L’affaire Calheiros : le Sénat contre la Justice.    La justice poursuit son enquête contre la corruption issue de fraudes commises dans le cadre de Petrobras et connue comme le Lava Jato (Lavage express). Parmi les cibles, Renan Calheiros, président PMDB du Sénat et grand promoteur de la destitution de Dilma Rousseff. Fin novembre, Calheiros, déjà visé par une dizaine d’accusations de fraudes diverses, est mis en examen pour détournements de fonds publics. L’association Rede Sustentabilidade (Réseau durable) dépose  immédiatement un recours en justice contre lui devant le juge fédéral Marco Aurelio Mello car un décret récent du Suprême Tribunal Fédéral a établi que « une personnalité mise en examen ne peut occuper un poste qui le mène dans la ligne de succession présidentielle » en cas de mort ou de destitution par exemple. Or le président du Sénat est deuxième dans cette lignée, la première place revenant au président de la Chambre des députés, Rodrigo Maia. Le juge Mello suspend  Renan Calheiros de ses fonctions de président du Sénat, ce qui provoque un grand émoi dans les rangs des partisans du président Michel Temer, pour deux raisons principales. D’abord, de nombreux parlementaires, craignant les retombées du Lava Jato (plusieurs ont déjà été mis en examen) voudraient voter une loi limitant le pouvoir des juges. Ensuite, le gouvernement veut faire voter des lois très impopulaires établissant une limitation aux augmentations des dépenses publiques pour les prochains 20 ans ! Ces lois toucheraient plus particulièrement les dépenses sociales, l’éducation et la santé, bref les secteurs les plus vulnérables de la population. Le PT s’y oppose. Si Calheiros est écarté, sa place est prise par Jorge Viana du PT qui s’efforcerait de repousser ces mesures au prochain Congrès.

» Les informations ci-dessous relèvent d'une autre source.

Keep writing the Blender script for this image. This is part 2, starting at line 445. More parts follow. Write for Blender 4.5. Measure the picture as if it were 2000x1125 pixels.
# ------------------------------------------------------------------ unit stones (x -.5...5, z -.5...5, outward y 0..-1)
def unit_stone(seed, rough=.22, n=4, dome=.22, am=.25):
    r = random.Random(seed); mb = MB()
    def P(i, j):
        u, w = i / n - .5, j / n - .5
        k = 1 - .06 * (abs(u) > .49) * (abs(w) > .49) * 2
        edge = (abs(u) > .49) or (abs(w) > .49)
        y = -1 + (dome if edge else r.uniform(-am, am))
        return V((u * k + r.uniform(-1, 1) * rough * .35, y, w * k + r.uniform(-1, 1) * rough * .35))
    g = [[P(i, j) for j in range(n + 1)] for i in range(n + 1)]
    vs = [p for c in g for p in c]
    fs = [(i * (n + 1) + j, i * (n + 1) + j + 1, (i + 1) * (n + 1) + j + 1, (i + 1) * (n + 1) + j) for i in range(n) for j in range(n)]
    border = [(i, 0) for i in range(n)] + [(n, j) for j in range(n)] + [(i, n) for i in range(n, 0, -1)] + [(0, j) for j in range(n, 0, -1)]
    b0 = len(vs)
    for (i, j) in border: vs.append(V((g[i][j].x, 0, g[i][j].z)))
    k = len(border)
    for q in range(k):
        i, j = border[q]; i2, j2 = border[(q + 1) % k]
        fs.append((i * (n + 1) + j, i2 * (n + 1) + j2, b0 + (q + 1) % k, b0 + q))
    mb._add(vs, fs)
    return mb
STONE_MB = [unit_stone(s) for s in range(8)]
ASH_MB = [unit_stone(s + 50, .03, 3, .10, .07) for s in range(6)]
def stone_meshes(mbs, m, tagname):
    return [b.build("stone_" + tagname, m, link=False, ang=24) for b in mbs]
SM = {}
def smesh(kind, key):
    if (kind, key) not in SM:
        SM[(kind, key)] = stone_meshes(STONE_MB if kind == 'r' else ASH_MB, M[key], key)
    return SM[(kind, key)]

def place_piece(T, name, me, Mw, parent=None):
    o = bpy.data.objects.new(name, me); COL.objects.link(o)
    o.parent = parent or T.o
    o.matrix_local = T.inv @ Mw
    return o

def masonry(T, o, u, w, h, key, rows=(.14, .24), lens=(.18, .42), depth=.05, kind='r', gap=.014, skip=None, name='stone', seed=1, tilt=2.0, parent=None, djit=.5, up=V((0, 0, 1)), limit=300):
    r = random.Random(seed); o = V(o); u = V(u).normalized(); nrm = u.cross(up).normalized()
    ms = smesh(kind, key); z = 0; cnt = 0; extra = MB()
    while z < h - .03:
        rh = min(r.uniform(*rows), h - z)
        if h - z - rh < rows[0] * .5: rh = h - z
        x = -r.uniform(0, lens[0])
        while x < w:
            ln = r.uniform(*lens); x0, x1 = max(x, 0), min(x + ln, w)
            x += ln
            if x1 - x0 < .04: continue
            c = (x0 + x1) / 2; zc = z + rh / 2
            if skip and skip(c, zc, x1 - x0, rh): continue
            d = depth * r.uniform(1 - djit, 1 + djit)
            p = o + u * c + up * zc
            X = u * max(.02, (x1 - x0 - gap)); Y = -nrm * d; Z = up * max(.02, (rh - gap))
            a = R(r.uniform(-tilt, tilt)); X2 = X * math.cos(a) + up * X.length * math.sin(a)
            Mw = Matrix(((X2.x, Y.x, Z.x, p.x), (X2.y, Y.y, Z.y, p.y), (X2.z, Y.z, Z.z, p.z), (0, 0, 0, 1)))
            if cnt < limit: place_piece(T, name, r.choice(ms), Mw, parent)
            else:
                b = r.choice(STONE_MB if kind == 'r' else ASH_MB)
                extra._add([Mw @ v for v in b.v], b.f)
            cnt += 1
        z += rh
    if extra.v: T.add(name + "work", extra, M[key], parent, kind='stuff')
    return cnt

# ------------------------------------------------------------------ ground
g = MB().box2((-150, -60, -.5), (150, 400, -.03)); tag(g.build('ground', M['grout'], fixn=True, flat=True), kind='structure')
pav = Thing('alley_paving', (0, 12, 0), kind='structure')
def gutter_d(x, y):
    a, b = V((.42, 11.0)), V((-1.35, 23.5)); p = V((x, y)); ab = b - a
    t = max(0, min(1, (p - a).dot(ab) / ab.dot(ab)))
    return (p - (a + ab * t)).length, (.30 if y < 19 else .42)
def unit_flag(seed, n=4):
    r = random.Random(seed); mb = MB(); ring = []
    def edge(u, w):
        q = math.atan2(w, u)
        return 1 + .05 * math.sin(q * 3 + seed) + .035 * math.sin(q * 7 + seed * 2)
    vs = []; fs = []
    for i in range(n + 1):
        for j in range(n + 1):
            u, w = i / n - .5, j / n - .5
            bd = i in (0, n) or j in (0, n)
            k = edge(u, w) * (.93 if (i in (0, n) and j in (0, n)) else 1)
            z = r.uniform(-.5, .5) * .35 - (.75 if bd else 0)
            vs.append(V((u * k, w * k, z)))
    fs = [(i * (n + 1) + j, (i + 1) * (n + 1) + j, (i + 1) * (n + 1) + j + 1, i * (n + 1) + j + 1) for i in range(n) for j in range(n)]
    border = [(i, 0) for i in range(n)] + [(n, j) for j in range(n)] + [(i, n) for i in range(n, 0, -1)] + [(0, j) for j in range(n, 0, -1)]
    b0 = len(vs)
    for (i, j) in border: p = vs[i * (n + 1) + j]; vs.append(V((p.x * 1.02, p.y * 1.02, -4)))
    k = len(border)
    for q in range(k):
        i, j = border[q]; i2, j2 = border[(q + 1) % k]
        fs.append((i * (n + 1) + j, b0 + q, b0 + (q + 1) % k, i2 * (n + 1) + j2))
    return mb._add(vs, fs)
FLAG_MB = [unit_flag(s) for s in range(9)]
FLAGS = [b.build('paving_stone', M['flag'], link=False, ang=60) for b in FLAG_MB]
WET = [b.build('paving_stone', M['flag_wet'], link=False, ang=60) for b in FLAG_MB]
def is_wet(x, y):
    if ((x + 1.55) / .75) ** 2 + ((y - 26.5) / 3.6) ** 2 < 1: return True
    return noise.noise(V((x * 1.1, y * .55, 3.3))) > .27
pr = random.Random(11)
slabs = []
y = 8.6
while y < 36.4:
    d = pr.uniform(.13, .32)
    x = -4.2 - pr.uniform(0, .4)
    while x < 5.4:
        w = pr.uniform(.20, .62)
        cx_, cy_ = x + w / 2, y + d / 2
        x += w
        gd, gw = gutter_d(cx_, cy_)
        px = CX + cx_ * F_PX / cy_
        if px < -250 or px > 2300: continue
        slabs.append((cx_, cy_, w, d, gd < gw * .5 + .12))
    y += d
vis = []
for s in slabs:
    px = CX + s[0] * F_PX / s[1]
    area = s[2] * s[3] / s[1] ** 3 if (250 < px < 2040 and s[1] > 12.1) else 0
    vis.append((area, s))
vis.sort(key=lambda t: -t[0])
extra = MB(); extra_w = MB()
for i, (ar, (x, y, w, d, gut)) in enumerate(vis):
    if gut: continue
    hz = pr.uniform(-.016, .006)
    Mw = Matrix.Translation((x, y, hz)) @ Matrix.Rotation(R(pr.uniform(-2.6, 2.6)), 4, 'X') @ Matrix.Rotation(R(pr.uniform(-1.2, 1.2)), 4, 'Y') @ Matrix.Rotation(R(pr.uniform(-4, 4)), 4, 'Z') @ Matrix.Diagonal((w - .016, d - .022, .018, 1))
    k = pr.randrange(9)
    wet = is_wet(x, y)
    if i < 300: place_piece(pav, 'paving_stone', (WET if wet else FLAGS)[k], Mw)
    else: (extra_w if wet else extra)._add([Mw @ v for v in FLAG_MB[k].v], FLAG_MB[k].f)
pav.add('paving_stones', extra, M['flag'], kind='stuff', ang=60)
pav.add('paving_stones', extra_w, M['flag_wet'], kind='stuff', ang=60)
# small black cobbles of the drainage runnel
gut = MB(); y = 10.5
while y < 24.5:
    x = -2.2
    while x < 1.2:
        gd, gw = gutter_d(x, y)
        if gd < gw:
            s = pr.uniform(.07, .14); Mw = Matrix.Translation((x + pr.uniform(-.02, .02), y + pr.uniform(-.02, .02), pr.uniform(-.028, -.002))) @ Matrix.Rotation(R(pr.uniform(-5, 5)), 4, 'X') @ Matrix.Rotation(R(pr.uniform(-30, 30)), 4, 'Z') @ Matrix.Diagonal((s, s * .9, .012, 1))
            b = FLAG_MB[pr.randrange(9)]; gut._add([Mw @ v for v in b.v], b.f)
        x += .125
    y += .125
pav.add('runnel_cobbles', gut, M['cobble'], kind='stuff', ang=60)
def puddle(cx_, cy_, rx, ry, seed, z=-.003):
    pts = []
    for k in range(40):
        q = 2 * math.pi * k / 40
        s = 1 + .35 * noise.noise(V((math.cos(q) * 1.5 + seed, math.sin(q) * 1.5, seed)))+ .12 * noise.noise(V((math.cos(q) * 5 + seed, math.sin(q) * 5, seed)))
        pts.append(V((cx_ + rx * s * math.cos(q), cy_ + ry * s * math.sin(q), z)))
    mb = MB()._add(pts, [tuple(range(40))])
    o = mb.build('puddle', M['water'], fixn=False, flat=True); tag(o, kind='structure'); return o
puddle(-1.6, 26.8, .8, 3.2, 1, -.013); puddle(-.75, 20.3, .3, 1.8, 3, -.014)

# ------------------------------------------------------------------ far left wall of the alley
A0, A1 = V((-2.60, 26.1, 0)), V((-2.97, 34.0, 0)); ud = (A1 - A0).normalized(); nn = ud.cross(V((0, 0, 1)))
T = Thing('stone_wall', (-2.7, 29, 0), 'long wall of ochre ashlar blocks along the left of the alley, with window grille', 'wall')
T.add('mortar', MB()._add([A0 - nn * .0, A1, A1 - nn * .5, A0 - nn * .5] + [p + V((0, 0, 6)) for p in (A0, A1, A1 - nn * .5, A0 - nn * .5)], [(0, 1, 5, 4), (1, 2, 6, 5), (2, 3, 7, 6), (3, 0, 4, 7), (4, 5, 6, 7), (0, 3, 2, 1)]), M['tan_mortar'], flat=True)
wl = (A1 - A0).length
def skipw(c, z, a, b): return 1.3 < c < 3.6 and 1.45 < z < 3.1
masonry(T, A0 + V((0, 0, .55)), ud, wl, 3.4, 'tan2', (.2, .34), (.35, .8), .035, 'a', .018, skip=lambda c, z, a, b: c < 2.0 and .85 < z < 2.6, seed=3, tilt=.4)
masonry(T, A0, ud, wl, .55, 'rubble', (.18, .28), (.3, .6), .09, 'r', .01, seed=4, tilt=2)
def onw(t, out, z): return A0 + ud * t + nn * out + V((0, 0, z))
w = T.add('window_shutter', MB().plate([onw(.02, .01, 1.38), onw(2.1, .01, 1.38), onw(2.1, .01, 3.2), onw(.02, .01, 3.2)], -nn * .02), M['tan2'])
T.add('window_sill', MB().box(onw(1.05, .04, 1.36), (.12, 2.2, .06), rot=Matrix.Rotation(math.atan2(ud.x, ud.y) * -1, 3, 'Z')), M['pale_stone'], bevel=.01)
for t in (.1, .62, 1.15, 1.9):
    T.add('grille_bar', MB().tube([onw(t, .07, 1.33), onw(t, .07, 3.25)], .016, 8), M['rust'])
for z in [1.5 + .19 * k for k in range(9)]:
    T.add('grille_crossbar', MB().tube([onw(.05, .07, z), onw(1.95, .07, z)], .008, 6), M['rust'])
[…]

Les sénateurs ont donc décidé d’ignorer la décision de justice et de maintenir Renan Calheiros à son poste, ouvrant ainsi la voie à un conflit direct entre les pouvoirs Législatif et Judiciaire.

Le 7 décembre, le Tribunal suprême, qui n’avait pas bronché lors de la destitution de la présidente élue, s’incline piteusement devant le coup de force du Sénat et accepte que Renan Calheiros reste à son poste jusqu’en février, tout en protestant du bout des lèvres que « la désobéissance à un ordre judiciaire de la Cour suprême pourrait être considéré comme un coup d’Etat ».